Der "Ideale Gärtner" ist diesmal zu einer janusköpfigen Erscheinung mutiert, dessen doppelter Aufgabenbereich so zum Ausdruck kommt: Einmal ist es die Koordination unserer Ideen auf dem "Falster Versuchsgelände", ein anderes Mal deren Vermittlung auf der Ausstellungsebene. Janus ist der Gott der offenen Türen, der Durchgänge und den ihm geweihten Tempel ließen die Römer in Kriegszeiten offen stehen, um sich so seines Schutzes und des Sieges zu versichern. Aber seine Doppelköpfigkeit hat natürlich im Laufe der Geschichte viele Assoziationen hervorgerufen, so nicht zuletzt die Fähigkeit zum 360- Grad-Panorama-Blick, seine durch Umsichtigkeit garantierte Unverwundbarkeit, sein souveräner Blick, aber auch seine offenkundige Doppelzüngigkeit und die damit einhergehende Zerrissenheit im Angesicht der Wahrheit.

Das doppelköpfige Wesen des "Idealen Gärtners" ist im Zusammenhang mit der Thematik des Transformierens Statthalter für die gleichzeitige Wahrnehmung von vorne und hinten, von einerseits - andererseits.

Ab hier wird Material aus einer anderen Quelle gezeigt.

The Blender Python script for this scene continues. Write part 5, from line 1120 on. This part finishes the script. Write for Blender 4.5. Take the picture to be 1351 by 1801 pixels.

Er wird so zum Synonym für den See, der auf dem Falster Versuchsgelände auch beide Uferseiten - also das Ufer des imaginierten Hauses und das Ufer der real gebauten Bank miteinander verbindet, aber auch voneinander trennt. Seine Fähigkeit, "beide Seiten der Medaille" wahrzunehmen, erweitert die Perspektiven und verändert den Blick in eine mehrdimensionale Richtung.